Problem to work on → Report the count of lines below that include "Write", without any other text.

Data extract →
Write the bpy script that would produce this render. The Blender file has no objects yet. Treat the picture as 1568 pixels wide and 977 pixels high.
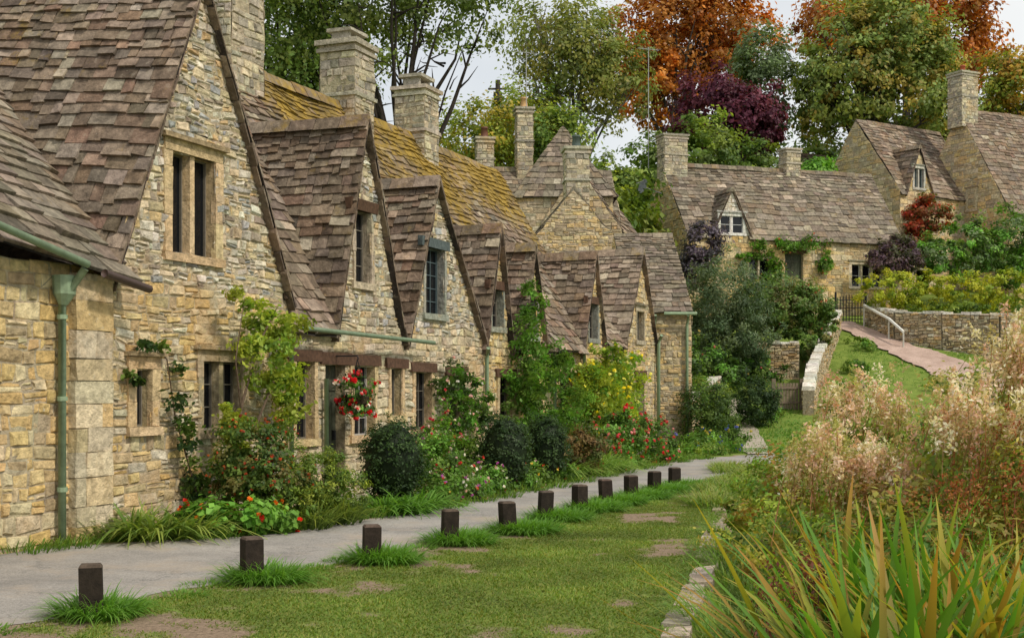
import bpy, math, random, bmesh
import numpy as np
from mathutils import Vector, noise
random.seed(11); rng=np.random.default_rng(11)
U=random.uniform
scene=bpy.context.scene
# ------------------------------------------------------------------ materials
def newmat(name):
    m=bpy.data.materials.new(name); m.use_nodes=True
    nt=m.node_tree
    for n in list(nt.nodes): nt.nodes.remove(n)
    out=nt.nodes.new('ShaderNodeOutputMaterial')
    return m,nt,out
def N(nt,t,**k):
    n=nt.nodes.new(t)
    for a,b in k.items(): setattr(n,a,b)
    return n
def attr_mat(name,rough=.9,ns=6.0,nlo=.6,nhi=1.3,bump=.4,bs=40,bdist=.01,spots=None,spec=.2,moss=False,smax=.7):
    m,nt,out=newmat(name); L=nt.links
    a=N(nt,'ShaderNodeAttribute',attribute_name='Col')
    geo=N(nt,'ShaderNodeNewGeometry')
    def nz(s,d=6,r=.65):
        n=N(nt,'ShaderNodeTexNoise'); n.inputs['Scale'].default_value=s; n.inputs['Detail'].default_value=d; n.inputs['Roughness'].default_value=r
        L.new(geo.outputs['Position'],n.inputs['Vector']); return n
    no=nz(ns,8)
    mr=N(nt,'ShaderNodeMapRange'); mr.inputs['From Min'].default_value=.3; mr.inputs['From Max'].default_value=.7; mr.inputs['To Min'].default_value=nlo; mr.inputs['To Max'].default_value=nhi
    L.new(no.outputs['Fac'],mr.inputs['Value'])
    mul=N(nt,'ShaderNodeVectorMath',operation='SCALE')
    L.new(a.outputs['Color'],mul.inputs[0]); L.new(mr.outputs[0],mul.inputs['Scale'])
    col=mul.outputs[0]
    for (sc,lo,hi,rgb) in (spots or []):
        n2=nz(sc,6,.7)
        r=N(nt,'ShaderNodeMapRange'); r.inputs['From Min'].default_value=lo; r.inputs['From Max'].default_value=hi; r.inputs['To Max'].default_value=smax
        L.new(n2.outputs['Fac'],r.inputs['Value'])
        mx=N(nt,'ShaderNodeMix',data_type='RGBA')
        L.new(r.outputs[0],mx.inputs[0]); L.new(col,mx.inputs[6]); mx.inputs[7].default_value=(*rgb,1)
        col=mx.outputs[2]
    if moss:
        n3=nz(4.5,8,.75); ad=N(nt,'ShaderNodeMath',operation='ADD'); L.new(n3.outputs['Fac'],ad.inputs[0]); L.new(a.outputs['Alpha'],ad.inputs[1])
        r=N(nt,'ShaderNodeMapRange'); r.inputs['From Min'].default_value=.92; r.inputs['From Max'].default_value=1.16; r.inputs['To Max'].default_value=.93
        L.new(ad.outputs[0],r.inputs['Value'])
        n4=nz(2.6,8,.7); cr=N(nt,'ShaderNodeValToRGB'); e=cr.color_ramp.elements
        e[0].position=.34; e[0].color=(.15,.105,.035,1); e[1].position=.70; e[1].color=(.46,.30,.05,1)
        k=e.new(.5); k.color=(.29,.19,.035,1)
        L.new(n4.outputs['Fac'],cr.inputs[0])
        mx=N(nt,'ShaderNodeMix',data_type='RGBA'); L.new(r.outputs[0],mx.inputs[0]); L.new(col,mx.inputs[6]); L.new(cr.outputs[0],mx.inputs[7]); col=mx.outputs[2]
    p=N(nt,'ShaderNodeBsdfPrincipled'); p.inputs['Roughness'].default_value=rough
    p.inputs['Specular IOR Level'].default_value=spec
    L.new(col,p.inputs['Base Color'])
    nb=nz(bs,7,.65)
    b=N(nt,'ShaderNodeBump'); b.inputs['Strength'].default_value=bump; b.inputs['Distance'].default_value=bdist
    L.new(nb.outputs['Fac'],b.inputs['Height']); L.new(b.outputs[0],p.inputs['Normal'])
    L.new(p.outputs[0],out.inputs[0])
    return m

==

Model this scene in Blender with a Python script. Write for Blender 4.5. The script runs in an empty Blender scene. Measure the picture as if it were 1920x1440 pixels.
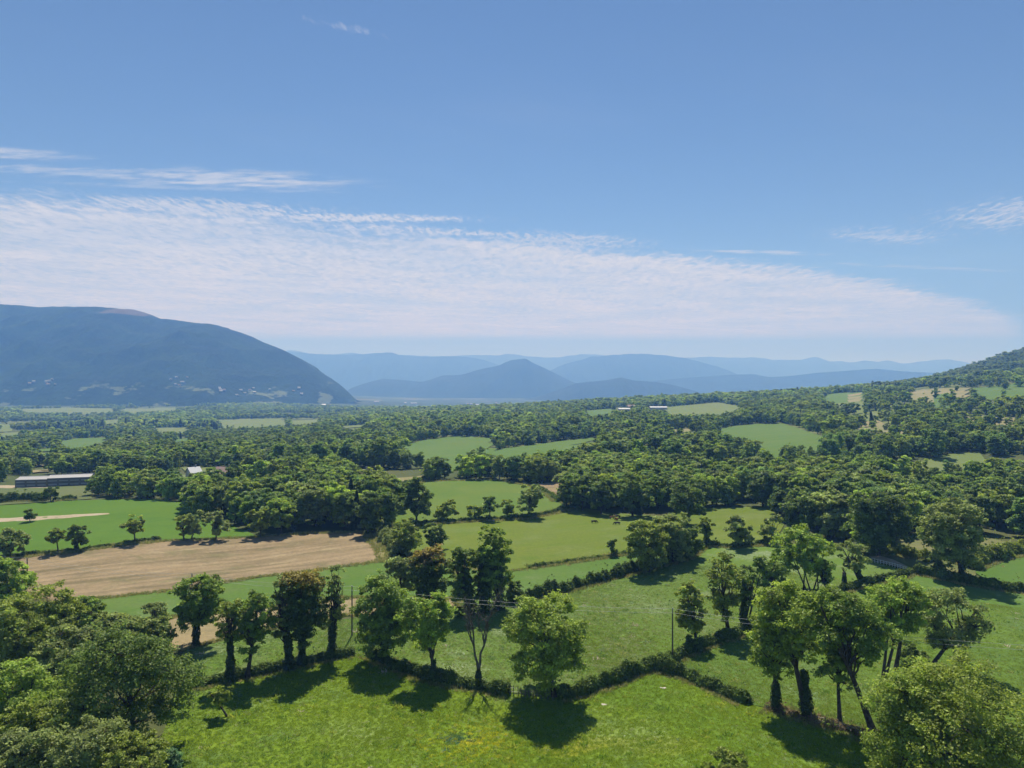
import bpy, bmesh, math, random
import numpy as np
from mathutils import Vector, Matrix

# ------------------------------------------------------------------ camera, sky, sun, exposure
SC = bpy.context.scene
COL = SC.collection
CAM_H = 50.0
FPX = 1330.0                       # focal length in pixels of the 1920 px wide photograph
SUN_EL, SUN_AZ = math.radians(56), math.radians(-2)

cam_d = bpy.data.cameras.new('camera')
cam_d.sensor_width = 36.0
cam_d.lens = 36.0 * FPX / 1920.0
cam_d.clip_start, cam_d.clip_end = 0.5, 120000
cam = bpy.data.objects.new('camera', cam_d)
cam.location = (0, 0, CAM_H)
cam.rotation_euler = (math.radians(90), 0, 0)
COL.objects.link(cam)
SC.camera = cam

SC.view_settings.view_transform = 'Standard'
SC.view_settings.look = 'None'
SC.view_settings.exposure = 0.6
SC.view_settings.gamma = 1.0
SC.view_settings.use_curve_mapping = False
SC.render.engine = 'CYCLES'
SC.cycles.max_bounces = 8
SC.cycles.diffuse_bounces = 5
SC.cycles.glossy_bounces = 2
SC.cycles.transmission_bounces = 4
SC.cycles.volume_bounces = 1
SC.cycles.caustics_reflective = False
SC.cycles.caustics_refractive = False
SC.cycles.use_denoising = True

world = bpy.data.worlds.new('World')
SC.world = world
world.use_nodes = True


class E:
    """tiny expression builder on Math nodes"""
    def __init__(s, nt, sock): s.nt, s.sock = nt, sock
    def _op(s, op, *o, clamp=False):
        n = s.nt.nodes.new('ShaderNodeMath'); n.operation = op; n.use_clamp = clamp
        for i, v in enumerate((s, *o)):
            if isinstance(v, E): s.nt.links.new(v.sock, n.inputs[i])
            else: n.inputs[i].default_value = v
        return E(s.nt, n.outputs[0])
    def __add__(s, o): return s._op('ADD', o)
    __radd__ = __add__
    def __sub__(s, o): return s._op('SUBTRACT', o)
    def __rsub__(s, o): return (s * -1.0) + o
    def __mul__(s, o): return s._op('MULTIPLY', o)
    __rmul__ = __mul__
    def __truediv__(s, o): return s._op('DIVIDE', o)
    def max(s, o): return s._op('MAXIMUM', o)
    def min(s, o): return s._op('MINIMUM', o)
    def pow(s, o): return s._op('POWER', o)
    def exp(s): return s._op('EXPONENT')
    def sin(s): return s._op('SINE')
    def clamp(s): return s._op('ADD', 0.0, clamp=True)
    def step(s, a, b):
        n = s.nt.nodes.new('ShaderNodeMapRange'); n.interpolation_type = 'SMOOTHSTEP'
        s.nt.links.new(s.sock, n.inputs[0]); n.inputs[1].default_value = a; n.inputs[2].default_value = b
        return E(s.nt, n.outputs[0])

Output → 2